L’idée des présentations est de brasser le maximum de textes et de ne pas s’attarder longuement sur l’un sauf si la situation le nécessite. Les élèves prennent l’habitude de découvrir de nombreux genres qu’on nomme, et différents styles, ce qui les familiarise avec la multitude des propositions littéraires. De plus reviennent forcément les grands motifs récurrents et les grandes questions existentielles comme la mort, l’amour, l’amitié, etc.
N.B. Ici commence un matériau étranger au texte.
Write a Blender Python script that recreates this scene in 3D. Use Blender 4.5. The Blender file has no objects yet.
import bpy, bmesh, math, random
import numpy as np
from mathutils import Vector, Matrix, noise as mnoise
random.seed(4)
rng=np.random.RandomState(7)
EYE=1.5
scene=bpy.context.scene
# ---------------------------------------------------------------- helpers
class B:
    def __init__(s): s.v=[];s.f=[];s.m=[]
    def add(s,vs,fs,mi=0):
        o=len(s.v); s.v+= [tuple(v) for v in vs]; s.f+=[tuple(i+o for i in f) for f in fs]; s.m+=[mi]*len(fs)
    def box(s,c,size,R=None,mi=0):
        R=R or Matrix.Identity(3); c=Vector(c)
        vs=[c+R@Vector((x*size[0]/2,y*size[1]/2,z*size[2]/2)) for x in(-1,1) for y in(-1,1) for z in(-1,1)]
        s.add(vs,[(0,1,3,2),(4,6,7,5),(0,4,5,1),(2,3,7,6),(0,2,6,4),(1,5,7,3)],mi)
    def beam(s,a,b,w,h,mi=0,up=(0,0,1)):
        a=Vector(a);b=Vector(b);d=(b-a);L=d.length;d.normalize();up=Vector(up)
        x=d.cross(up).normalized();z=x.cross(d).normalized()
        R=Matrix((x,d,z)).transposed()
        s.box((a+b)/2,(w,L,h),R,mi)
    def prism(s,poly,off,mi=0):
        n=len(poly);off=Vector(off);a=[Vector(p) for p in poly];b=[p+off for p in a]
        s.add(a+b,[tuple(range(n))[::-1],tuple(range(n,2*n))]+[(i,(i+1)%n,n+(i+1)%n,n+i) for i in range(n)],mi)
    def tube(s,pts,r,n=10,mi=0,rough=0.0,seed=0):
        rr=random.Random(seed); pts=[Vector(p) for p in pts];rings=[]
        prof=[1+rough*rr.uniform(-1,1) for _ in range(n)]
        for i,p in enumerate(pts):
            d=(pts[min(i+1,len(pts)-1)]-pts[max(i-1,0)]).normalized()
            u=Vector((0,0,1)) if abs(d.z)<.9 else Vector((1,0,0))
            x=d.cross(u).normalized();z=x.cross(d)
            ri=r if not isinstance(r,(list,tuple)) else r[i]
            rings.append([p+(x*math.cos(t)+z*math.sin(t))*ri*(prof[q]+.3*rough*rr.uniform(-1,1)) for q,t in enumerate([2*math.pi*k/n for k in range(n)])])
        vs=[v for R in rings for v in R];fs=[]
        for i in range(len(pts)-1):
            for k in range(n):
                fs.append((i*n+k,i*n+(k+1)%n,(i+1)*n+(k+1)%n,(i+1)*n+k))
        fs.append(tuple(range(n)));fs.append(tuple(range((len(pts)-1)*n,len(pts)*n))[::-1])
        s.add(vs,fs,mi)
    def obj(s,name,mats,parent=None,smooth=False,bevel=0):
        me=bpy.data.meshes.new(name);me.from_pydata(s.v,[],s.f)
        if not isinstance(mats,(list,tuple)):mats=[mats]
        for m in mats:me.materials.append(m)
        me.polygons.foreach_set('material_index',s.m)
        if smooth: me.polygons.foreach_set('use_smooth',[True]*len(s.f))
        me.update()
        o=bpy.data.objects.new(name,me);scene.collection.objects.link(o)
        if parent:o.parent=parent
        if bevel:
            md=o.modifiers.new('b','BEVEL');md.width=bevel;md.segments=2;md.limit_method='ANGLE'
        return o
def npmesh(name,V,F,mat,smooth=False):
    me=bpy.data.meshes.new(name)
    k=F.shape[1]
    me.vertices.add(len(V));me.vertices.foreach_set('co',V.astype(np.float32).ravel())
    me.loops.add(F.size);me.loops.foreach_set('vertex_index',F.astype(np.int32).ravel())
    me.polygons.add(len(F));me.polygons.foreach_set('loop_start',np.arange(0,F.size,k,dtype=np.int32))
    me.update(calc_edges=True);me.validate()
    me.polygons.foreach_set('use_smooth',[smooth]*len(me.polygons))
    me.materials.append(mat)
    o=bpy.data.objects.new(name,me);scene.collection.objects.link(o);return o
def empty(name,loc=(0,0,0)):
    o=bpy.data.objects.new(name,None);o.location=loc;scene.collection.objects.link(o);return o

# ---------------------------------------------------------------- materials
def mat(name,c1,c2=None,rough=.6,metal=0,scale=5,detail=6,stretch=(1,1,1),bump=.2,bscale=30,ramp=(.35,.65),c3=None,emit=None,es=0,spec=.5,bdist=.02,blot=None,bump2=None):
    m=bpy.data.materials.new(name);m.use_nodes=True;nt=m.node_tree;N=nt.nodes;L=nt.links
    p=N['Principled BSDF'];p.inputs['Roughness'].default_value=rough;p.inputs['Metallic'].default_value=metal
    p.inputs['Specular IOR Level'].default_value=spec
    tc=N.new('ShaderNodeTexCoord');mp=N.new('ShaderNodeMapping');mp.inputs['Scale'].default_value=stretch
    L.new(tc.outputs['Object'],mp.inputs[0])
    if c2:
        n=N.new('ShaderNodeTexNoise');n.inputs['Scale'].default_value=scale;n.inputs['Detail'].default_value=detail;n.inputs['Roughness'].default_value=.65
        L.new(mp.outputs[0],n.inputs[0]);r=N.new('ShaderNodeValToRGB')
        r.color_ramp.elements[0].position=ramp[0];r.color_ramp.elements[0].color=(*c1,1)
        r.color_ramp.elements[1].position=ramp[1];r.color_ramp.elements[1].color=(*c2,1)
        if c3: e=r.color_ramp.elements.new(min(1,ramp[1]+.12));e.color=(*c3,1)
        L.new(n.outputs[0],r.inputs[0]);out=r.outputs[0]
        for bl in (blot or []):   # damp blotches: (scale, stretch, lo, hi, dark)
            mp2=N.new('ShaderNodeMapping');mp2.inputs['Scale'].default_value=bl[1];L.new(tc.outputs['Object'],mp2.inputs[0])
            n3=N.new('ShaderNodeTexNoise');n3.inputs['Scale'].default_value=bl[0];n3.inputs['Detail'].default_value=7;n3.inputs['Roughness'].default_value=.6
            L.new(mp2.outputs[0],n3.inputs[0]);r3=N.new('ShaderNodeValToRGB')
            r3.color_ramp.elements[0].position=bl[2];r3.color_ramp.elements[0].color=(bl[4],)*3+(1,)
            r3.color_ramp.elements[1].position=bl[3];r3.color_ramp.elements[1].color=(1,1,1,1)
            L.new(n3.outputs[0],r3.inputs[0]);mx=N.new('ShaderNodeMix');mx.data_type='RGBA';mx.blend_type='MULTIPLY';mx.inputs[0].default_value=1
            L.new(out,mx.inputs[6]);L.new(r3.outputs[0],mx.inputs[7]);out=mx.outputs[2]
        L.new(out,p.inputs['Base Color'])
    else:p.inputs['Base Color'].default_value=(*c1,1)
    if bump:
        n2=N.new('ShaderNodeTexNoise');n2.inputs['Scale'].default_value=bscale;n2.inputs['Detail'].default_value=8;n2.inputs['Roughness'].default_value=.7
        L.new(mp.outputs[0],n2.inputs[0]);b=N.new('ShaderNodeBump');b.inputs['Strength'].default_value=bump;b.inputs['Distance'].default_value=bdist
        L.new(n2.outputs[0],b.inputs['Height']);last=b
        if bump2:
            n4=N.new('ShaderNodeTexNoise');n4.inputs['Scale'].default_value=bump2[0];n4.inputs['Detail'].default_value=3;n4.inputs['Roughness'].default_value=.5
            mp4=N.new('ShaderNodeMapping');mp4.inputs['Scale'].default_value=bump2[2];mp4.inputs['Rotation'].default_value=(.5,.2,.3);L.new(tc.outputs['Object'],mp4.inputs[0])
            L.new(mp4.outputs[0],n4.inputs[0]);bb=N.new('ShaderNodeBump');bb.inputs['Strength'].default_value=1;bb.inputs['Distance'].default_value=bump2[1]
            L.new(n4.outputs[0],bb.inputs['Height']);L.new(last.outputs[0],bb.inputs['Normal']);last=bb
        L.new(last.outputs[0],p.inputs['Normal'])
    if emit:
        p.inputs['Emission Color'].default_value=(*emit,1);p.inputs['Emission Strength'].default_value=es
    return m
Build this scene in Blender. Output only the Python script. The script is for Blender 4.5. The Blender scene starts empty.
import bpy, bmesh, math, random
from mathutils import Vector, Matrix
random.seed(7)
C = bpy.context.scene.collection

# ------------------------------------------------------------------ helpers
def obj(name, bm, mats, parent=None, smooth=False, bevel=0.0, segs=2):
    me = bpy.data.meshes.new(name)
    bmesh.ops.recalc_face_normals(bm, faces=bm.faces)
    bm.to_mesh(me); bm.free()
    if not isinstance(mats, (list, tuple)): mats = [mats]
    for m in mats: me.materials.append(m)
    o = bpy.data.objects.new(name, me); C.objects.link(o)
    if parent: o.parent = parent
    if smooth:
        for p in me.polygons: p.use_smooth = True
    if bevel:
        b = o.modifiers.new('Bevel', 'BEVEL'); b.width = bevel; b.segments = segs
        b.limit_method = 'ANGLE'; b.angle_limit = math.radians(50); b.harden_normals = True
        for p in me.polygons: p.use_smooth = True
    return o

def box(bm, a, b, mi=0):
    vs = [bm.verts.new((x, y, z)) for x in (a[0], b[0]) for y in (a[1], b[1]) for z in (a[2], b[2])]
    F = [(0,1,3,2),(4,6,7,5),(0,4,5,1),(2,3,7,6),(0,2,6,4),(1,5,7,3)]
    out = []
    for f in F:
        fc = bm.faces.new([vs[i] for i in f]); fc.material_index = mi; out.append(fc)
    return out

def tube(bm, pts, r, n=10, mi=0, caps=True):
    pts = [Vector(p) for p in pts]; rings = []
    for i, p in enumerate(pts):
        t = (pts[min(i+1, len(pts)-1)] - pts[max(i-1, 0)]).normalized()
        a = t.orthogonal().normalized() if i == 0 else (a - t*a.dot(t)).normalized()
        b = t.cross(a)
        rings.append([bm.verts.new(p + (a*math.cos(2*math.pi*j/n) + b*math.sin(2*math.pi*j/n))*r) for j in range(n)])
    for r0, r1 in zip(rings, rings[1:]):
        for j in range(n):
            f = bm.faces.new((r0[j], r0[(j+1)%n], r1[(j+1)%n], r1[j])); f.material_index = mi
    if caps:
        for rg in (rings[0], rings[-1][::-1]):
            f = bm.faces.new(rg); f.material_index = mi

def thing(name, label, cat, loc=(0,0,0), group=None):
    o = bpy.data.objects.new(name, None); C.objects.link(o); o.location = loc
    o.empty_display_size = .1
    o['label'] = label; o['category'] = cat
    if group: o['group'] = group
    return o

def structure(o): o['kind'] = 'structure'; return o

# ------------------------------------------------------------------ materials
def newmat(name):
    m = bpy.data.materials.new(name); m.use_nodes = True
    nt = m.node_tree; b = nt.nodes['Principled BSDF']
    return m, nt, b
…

Ils prennent ainsi conscience que l’individuel rencontre le collectif et que chaque texte peut les toucher en tant qu’être humain.

Cette pratique de l’écriture est au centre du travail en français. Chaque élève doit écrire de façon quasi quotidienne et au moins deux fois par semaine afin de mettre en route un réel processus de création littéraire. À partir de cette pratique, la découverte et l’étude des auteurs du patrimoine culturel vont se faire d’une manière très différente car les élèves, à leur niveau, se seront posés les mêmes problèmes, auront été confrontés aux mêmes difficultés : ils partagent la situation d’auteur. Cela provoque chez eux une plus grande compréhension qui permet d’aborder des textes complexes s’ils ont des points communs avec les préoccupations littéraires des élèves. » (Extrait pp.32-33).